RICHARD Madeley passionately believes there is a "growing momentum" towards the banning, or at least severely limiting, of smartphones for young children. The veteran broadcaster and Daily Express columnist is convinced we must prevent under-16s being exposed to horrifying online content, before it's too late.
"I am 68 and I've never seen any images of someone being beheaded, on film, television or social media," he tells me. "Yet up to half of young children have seen actual beheadings on their phones. They're being passed around in the playgrounds of primary schools. They're watching actual beheadings and real torture.
"What is that doing to our kids? We're having a debate now, but I think there are some serious conclusions we've got to reach about how we protect children. The obvious one is that they don't have smartphones until they're 16.
"Their brains are so vulnerable as they approach puberty and early adolescence they're forming, they're shaping - and we're allowing this stuff to get in there to pollute and corrupt. We've got to do something about it."
After more than half a century in journalism, primarily spent driving live TV news programmes, Madeley is convinced of the desperate need to limit the ease with which youngsters find and share appalling online content.

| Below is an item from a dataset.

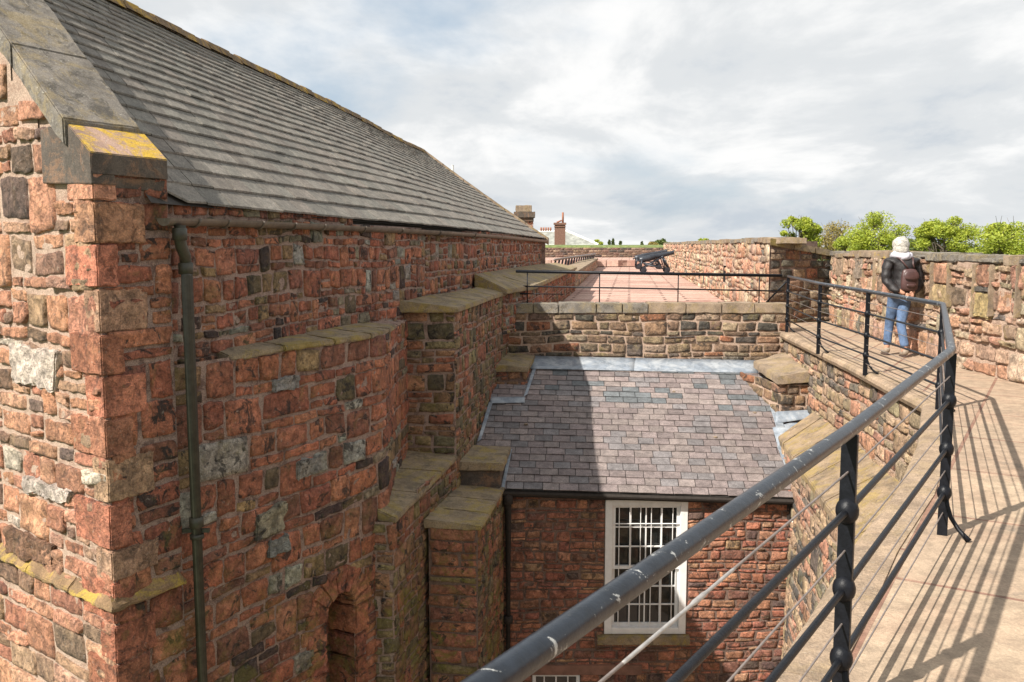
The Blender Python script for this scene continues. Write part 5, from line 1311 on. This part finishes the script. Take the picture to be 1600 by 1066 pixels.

While he concedes bans are a "blunt instrument", and it'd be nigh on impossible to start taking phones away, he insists technology - while at the root of one of the most worrying issues of our age - can also ride to the rescue. Like the Government's proposed smoking ban, which means people born in or after 2009 will never legally be able to buy cigarettes, he proposes a law gradually phasing in minimum ages for smartphones.
"Everything's fixable in the end, we're not stupid as a species," he continues optimistically.